昔の代表例で言うと、James Brown(以降"JB"と表記)にもあります。例えば名曲「Please Please Please」について。メインのコール・アンド・レスポンスが終わると一瞬全体の演奏が止まり、その後JBの声だけ再び歌い出し、再び全体の演奏に戻ります。今となってはあまり驚きませんが、当時はそのタイム感の正確さ、そもそも音が突然全部止まってまた何事もなかったように始まるということ自体に世間が驚いたそうです。また、彼のライブ映像は音楽好きなら一度は観たことがあると思います。彼を筆頭に、バンドメンバーも多くを緻密に繰り返します。それはギターの1フレーズから、曲の展開だけでなく、パフォーマンスも(終盤になると突然膝をつき、マントを掛けられながら退場しようとするも、途中でマントを振り払ってまたマイクスタンドのところに戻る、その動作を何度も繰り返すのは有名ですね)。それを見(聴き)続けていると時間の感覚がだんだんわからなくなってきて、なんともたとえようのない高揚感がやってくるのを感じます。


ここで、彼らのルーツであるアフリカ人による音楽の話になりますが、西アフリカの民族楽器ジャンべは聴いたことがあるでしょうか。複数の人々がジャンべを同時に叩くのですが(違う種類の打楽器のことも多々あります)それぞれが違うリズムを叩いて、その中で共通項が生まれたり(融合したり)、離れたりを複雑に繰り返します。これによって、一種の錯覚を起こしているかのような気持ちよさを感じてきます。ポイントは一瞬でそう感じるわけではないところですね。あくまで時間の経過とともにそのように感じてきます。1人が5連符と3連符が交互に聴こえるように鳴らすことも多々あります。


このようなアフリカ人のリズム感覚については、遡ると19世紀後半には既にイギリス人の探検家がそのことについて綴っている資料が残っているほど、現代に至るまで多くの専門家が研究を続けてきたそうです。その中で、1980年代初頭に研究者のアラン・メリアム、そしてロバート・カウフマンが、アフリカの時間観念が違うからではという見解を示しており、これは先述の例をある種総括しているようです。※あくまで西洋音楽の立場から見ているものなので、厳密にはアジアのルーツ音楽なども、国独自のリズム感覚という意味で同じことが言えます(菊地成孔氏はこれを訛りと表現しています)。JBらがどれだけアフリカ音楽のルーツを知っていて、自覚的にこれをやっていたのかはわかりませんが、素晴らしいところは白人のポップスの中にその要素を組み合わせてきたことです。そしてこれは、冒頭に述べたシンコペーションや、ポリリズム、さらにはグルーヴ、スウィングの話とも繋がる興味深い話だと思います。
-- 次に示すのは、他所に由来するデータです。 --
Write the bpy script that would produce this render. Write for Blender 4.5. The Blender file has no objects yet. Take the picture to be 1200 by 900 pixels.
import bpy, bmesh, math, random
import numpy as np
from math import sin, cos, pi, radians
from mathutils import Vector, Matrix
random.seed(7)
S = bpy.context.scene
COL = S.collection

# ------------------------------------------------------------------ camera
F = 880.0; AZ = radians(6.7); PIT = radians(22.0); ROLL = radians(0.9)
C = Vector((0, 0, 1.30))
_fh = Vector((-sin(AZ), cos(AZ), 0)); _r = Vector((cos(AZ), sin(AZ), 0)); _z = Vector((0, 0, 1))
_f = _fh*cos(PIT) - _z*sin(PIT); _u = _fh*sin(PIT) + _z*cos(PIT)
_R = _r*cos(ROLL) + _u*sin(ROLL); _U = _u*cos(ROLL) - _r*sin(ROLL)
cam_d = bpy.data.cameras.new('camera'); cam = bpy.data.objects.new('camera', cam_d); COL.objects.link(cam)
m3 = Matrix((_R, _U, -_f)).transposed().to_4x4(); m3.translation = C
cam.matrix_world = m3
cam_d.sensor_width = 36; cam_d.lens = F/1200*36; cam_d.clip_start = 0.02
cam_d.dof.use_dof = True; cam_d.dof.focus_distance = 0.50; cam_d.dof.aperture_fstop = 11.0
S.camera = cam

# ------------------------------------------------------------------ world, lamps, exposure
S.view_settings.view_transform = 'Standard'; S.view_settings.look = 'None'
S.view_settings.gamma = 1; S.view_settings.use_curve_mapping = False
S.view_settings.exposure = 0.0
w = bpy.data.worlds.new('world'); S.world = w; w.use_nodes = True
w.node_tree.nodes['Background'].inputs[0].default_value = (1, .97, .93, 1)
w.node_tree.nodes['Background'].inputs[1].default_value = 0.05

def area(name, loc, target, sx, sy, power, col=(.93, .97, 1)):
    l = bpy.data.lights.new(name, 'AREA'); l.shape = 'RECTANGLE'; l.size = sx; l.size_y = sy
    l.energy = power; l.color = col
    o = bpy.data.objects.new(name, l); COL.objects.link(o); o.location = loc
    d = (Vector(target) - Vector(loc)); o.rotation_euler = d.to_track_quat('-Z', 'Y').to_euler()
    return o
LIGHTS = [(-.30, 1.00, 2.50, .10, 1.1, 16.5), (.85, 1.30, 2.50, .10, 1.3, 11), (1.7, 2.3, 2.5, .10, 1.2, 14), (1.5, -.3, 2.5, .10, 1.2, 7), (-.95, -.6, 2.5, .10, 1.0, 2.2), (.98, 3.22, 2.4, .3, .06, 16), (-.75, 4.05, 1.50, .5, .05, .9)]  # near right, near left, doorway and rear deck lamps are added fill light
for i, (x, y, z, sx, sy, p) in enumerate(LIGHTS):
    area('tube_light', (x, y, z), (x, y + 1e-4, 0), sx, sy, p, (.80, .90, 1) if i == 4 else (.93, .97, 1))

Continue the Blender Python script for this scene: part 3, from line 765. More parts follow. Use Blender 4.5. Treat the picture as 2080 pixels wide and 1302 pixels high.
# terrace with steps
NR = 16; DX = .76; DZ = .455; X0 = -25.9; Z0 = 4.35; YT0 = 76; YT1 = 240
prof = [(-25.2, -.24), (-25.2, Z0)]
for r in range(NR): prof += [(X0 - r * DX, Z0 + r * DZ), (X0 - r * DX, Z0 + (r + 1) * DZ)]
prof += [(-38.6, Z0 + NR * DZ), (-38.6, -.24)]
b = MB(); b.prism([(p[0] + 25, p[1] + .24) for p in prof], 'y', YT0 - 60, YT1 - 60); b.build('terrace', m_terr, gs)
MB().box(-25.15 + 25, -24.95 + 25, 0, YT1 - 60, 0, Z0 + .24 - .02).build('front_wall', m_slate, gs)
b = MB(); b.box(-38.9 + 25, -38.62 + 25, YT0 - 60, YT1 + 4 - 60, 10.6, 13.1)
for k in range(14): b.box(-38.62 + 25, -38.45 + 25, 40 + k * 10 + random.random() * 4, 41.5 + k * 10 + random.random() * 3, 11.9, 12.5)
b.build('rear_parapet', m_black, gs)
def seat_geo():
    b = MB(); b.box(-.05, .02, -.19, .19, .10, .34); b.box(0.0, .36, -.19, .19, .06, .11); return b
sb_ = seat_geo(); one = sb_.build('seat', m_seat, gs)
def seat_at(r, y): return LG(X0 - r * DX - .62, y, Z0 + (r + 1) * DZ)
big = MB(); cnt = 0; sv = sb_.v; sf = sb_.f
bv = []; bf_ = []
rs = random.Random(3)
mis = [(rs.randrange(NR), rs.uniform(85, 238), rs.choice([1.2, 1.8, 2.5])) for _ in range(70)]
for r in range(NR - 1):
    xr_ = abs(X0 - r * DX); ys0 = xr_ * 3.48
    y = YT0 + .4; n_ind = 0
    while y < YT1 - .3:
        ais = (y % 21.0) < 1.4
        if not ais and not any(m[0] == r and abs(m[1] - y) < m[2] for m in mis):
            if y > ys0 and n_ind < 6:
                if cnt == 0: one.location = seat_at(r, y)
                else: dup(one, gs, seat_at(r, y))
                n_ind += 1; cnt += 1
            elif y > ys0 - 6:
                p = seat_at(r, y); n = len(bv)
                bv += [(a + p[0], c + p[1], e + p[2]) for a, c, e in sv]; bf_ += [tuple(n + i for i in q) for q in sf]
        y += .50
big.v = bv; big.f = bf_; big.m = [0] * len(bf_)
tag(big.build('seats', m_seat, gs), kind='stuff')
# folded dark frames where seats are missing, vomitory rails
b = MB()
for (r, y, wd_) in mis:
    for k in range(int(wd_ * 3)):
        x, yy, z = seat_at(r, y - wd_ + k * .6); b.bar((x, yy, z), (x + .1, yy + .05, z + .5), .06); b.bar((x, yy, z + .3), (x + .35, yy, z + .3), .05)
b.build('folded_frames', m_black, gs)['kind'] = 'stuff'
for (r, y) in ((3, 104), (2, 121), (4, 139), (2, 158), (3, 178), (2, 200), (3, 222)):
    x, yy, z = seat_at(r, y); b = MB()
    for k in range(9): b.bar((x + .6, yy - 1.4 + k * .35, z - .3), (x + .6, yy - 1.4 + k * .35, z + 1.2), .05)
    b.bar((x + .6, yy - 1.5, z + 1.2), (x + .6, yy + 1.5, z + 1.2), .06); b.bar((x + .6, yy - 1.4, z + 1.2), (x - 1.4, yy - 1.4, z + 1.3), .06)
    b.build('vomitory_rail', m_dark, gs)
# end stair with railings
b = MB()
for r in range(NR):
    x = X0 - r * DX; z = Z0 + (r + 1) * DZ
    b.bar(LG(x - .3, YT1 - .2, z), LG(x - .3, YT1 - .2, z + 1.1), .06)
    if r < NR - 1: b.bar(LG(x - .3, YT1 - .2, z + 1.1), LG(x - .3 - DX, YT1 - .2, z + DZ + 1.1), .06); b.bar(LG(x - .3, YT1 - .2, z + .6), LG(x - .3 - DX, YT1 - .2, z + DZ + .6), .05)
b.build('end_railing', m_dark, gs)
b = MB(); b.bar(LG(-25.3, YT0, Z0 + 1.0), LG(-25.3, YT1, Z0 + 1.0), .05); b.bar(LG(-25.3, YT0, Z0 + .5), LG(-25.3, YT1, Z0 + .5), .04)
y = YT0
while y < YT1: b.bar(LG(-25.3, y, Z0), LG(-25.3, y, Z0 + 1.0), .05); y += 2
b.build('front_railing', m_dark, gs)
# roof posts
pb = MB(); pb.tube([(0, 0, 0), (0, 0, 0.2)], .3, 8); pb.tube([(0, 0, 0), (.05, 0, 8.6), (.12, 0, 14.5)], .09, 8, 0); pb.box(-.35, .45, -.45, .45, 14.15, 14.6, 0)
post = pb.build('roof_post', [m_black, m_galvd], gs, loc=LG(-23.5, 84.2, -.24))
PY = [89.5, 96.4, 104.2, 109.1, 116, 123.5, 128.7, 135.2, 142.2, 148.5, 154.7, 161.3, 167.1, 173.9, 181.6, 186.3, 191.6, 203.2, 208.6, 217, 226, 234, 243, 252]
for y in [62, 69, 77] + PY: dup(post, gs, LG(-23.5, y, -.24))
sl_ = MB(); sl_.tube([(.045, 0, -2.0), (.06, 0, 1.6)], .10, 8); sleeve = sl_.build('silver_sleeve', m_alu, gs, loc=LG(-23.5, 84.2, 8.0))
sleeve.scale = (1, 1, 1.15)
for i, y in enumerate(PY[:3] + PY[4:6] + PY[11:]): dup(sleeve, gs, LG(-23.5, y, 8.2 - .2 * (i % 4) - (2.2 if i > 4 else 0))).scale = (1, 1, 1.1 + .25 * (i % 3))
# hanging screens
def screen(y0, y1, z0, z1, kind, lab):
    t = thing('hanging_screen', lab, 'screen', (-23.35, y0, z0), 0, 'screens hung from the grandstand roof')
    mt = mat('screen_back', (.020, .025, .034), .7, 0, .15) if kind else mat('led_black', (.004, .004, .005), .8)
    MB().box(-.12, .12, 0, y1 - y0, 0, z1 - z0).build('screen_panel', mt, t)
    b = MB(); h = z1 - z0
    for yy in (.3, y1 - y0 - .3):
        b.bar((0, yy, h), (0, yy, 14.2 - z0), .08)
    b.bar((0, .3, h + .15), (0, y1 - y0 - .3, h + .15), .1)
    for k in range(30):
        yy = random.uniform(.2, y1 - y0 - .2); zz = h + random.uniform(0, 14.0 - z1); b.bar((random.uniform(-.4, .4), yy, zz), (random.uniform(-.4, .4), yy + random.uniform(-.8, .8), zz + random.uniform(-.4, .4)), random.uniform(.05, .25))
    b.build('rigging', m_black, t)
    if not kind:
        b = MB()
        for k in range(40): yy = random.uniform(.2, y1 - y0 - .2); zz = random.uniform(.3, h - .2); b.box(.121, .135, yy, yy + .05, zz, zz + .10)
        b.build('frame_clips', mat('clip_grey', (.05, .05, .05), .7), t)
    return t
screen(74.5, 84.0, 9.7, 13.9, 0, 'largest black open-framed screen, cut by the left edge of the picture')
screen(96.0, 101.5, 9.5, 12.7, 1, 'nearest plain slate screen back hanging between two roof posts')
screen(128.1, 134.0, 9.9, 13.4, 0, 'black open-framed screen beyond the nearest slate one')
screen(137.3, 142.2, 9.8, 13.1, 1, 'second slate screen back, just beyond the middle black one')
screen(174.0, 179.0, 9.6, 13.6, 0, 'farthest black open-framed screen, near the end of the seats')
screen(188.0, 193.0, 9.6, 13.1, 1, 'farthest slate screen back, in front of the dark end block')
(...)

私も音楽をやっている身として、彼らのリズムを真似しようとするのですが、それが非常に難しいことを日々痛感します。では彼らがそれを生まれながらに身につけていたかといえば、確かに教会音楽であったゴスペルが現在R&Bやファンクに受け継がれているように、上述のJBやD’angelo、Chris Daveなど、多くのミュージシャン達が教会に通って下地を身につけていたということは周知の事実ですので、そうとも言えるのですが、とはいえ、やはり努力の賜物としか思えません。彼らのような複雑なズレを生み出すには正確なリズム感(≒タイム感)なしには不可能だからです。そして複数のリズムを同時に感じていくスキルも必要です。実際にChris Daveはテクノを再現した、無機質なほど正確で力加減もほとんど変わらないようなドラムを叩いたりもしており、それを交互に組み合わせたりしています。アフリカ系の人々がこれまでにアメリカで受けてきた辛い出来事を思うと、あくまで一個人の意見ですが、私としては彼らにとってリズムというのはアフリカ人としての財産であり、矜恃を示すようなものの一部とも思えてしまい、やはり尊敬の念を感じざるを得ません。